Higher-order topological insulators in two-dimensional antiferromagnetic and altermagnetic chromium-based group-IV chalcogenides

Abstract

Based on first-principles calculations combined with theoretical analysis, we identify a family of monolayer chromium-based group-IV chalcogenides as a new class of two-dimensional (2D) magnetic higher-order topological insulators (HOTIs). Specifically, the CrCX3 (X= S, Se, Te) and CrSiS3 monolayers are found to host conventional antiferromagnetic ground states with PT symmetry, whereas the Janus compounds Cr2C2S3Se3 and Cr2Si2S3Se3 exhibit altermagnetic ground states.
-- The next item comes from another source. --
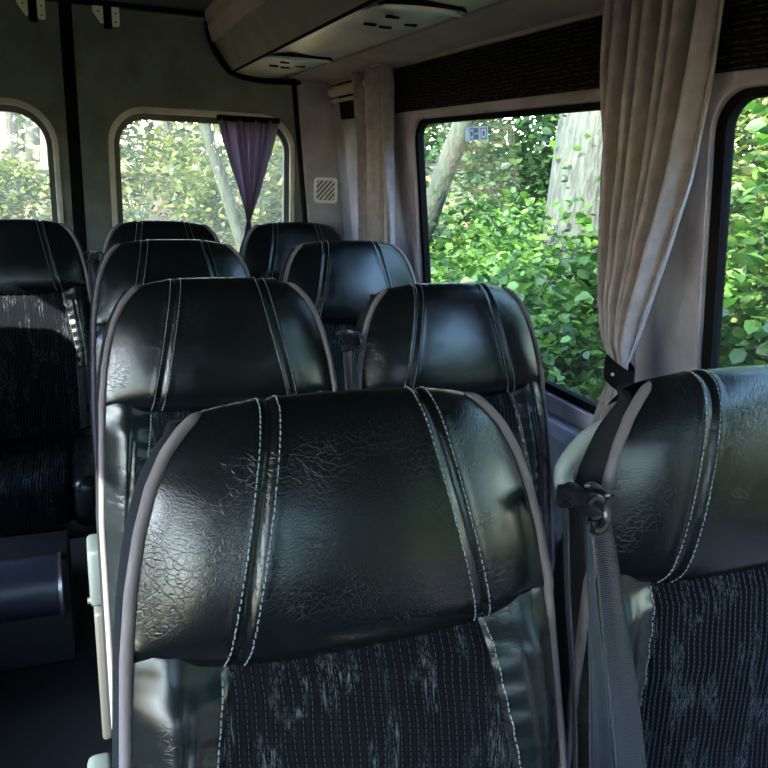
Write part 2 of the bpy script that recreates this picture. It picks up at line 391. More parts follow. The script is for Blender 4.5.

We demonstrate that all these monolayer magnetic materials realize 2D HOTI phases, in which the nontrivial topology is protected by lattice C3 rotational symmetry and manifests as zero-dimensional corner states carrying quantized fractional charges. Moreover, upon inclusion of spin-orbit coupling, these systems remain in the HOTI phase and continue to host robust corner-localized states, confirming the stability of their higher-order topological nature. Our results reveal an intrinsic connection between higher-order topology and magnetic order in 2D antiferromagnetic and altermagnetic systems, identifying chromium-based group-IV chalcogenide monolayers as promising platforms for exploring higher-order topological phases and their potential relevance for future topological and spintronic applications.